Progress and Promise with Baltimore’s Portfolio Reforms

An analysis of reforms in the Baltimore City Public Schools (BCPS) finds that the district has come a long way in a short time in terms of improving student achievement, granting schools more autonomy, and creating an environment friendly to innovators and new school providers.   Baltimore and the Portfolio School District Strategy, a new report from the Center on Reinventing Public Education (CRPE) lays out several ways in which the district’s reforms over the last five years should serve as examples for other districts attempting a portfolio strategy.

The “portfolio” strategy adopted by Baltimore and more than 25 other urban districts nationwide allows families to choose from a range of schools, some of which are run by the district and some of which are run by outside operators. No matter their organizational structure, the schools are part of a single system and are held accountable based on the same performance standards. Continuous improvement is a fundamental tenet of portfolio districts; schools that fail to improve are restructured or closed, and promising schools are opened in their place.

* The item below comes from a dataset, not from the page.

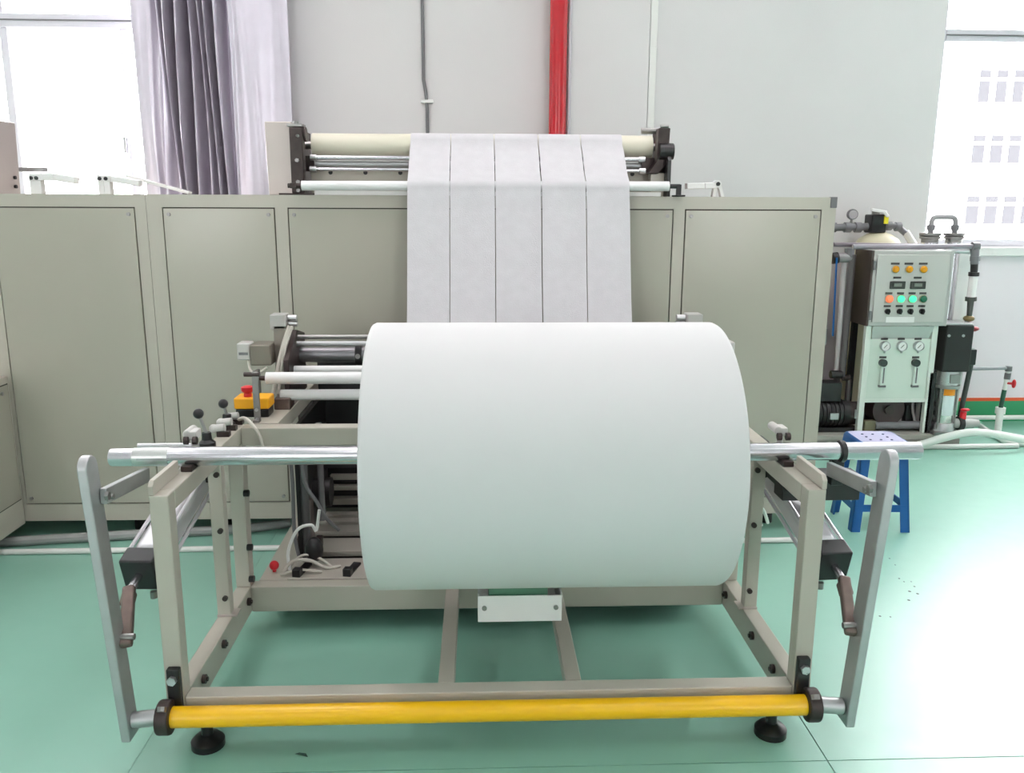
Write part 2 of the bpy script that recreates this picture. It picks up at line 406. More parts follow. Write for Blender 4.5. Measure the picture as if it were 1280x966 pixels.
for bz in (1.69, 1.60, 1.565):
    MB().rod((-0.770, 3.785, bz), (-0.770, 3.772, bz), 0.009, 6).build('bolt', STEEL, tg)
# right end plate
MB().prism([(0.832, 3.80, ZT), (0.832, 4.16, ZT), (0.832, 4.16, 1.84), (0.832, 3.90, 1.84), (0.832, 3.80, 1.70)], (0.016, 0, 0)).build('end_plate', BLACK, tg, bevel=0.002)
MB().prism([(0.795, 3.84, 1.84), (0.847, 3.84, 1.84), (0.842, 3.84, 1.69), (0.80, 3.84, 1.645), (0.755, 3.84, 1.645), (0.79, 3.84, 1.70)], (0, 0.06, 0)).build('bearing_column', DARK, tg, bevel=0.004)
B(0.77, 0.832, 3.86, 3.90, ZT, 1.65).build('support_post', CREAM, tg, bevel=0.003)
MB().rod((0.80, 3.84, 1.74), (0.862, 3.84, 1.74), 0.035, 18).build('bearing', BLACK, tg)
MB().rod((0.745, 3.98, 1.838), (0.842, 3.98, 1.838), 0.014, 10).rod((0.835, 3.83, 1.845), (0.80, 3.83, 1.845), 0.007, 8).build('adjuster', STEEL, tg)
MB().rod((-0.735, 3.97, 1.765), (0.79, 3.97, 1.765), 0.052, 32).build('main_roller', CROLL, tg)
MB().rod((-0.78, 3.97, 1.765), (0.832, 3.97, 1.765), 0.018, 14).build('roller_axle', STEEL, tg)
MB().rod((-0.72, 3.90, 1.708), (0.75, 3.90, 1.708), 0.0105, 14).build('guide_rod', CHROME, tg)
MB().rod((-0.72, 3.92, 1.681), (0.74, 3.92, 1.681), 0.0145, 14).build('guide_rod', ALUD, tg)
MB().rod((-0.72, 3.88, 1.657), (0.73, 3.88, 1.657), 0.008, 14).build('guide_rod', CHROME, tg)
for rx in (-0.722, 0.735):
    for ry, rz in ((3.90, 1.708), (3.88, 1.657)):
        MB().rod((rx-0.014, ry, rz), (rx+0.014, ry, rz), 0.014, 12).build('rod_collar', ALU, tg)
    B(rx-0.06 if rx < 0 else rx, rx if rx < 0 else rx+0.10, 3.895, 3.915, 1.65, 1.715).build('rod_mount', DARK, tg)
cb = B(-0.742, 0.78, 3.93, 3.95, ZT, 1.672).build('cross_plate', CREAM, tg, bevel=0.002)
for hx in (-0.655, -0.50, -0.345, 0.70):
    MB().rod((hx, 3.932, 1.646), (hx, 3.927, 1.646), 0.0095, 14).build('hole', BLACK, cb)
MB().rod((-0.742, 3.715, 1.583), (0.822, 3.715, 1.588), 0.0205, 28).build('idler_roller', WROLL, tg)
MB().rod((-0.80, 3.715, 1.583), (-0.742, 3.715, 1.583), 0.010, 12).build('idler_axle', DARK, tg)
MB().rod((0.822, 3.715, 1.588), (0.87, 3.715, 1.588), 0.010, 12).build('idler_axle', BLACK, tg)
MB().box(0.855, 0.875, 3.705, 3.725, 1.545, 1.596).box(0.855, 0.892, 3.70, 3.80, ZT, ZT+0.007).build('idler_bracket', BLACK, tg, bevel=0.002)
MB().box(-0.79, -0.765, 3.705, 3.80, 1.572, 1.594).build('idler_bracket', DARK, tg, bevel=0.002)
B(-0.70, 0.80, 3.765, 3.785, ZT, ZT+0.018).build('white_strip', WHITE, tg, bevel=0.002)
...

BCPS has been among the leading portfolio districts in several areas:

  • Comprehensive school choice:  The district has moved from neighborhood-based assignments to a system where nearly all high school and middle school students actively choose their schools.
  • Performance-based accountability:  BCPS wasted no time closing schools with chronically poor student outcomes–26 so far. Pupil-based funding, where dollars weighted based on student need follow students to the schools they attend, adds an extra layer of accountability, encouraging schools to attract and keep students.
  • Talent development strategy: The district has developed a pipeline of new teachers through nontraditional programs, Teach for America and the Baltimore City Teaching Residency.
  • Community engagement: The city has made great strides in notifying families about school choice, refining the school selection system, communicating broad goals and specific policies, and energizing parent councils at the school level.

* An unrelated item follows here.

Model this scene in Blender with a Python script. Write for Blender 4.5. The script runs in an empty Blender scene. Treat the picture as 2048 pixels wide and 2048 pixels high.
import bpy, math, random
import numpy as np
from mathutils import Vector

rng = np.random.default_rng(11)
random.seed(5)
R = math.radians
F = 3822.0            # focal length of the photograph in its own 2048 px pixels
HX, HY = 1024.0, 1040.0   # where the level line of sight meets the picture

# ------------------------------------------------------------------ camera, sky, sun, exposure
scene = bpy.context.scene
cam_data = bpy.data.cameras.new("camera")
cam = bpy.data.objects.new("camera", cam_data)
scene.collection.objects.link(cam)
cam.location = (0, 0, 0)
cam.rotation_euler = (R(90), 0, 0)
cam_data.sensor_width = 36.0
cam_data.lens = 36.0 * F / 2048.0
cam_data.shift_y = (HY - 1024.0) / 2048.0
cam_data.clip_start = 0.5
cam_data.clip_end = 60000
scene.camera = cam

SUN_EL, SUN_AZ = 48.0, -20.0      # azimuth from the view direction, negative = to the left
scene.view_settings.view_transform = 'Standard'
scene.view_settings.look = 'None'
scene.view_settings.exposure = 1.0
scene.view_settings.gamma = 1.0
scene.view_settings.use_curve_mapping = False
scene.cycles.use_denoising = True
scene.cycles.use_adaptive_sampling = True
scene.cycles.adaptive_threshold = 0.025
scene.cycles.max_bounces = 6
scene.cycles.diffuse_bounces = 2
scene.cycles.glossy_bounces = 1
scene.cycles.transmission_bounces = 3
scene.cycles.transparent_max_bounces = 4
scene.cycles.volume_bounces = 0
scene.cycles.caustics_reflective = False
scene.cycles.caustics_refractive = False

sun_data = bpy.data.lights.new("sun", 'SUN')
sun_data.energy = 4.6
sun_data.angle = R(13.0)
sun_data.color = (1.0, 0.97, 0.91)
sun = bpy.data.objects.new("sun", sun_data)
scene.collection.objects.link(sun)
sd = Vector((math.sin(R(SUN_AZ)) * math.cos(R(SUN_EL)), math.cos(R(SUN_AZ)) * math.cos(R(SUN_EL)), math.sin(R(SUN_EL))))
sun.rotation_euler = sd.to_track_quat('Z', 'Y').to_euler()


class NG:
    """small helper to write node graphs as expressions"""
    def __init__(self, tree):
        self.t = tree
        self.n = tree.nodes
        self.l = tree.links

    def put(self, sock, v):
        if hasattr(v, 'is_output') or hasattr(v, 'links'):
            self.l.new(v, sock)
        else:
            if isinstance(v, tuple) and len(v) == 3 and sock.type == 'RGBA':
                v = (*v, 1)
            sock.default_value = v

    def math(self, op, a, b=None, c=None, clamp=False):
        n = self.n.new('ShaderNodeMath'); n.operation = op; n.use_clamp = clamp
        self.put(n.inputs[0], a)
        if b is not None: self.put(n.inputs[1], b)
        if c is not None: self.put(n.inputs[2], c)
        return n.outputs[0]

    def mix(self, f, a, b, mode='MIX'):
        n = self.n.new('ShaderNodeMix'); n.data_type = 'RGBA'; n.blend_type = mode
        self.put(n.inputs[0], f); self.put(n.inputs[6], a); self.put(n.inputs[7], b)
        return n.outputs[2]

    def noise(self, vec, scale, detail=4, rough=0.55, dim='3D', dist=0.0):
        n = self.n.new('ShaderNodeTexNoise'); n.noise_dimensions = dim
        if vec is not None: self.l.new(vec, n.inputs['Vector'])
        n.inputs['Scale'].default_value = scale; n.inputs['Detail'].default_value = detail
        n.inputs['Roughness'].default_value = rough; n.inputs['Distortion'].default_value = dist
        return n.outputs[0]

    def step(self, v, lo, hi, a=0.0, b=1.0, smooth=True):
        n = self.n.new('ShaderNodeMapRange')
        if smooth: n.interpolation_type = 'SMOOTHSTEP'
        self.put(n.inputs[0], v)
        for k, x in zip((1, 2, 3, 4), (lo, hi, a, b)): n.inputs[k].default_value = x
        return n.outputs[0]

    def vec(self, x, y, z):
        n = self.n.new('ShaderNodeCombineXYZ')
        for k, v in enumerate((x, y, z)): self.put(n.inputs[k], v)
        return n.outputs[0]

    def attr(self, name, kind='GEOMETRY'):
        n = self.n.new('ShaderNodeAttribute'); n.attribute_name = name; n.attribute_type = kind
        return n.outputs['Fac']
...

As the district moves into the next phase of portfolio reform, the report recommends it should focus on the areas where it is in greatest danger of losing traction and getting stuck:

  • The information provided to parents about individual schools lacks the student achievement data needed to make a truly informed choice.
  • While the district has shifted many decisions about hiring, spending, curriculum, and professional development to the school level, principals report that that autonomy is inconsistently granted across schools and school types.
  • The district has not communicated clearly enough the expectations and consequences of its accountability system; educators do not always have a clear understanding of what kind of student outcomes will result in district intervention or school closings.
  • The school choice system is limited: elementary assignments are still mainly neighborhood-based, students from closed schools can’t always participate fully in the choice process, and there are too few successful middle schools to ensure that everyone has a good choice.

Baltimore has moved quickly and dramatically toward a system of schools that are varied, accountable, and desirable. Along the way, pass rates on tests have increased and the dropout rate has fallen. The district also appears poised to address some of the challenges listed above, which would ensure a more cohesive portfolio strategy, and move the district toward even better outcomes for its 84,000 students.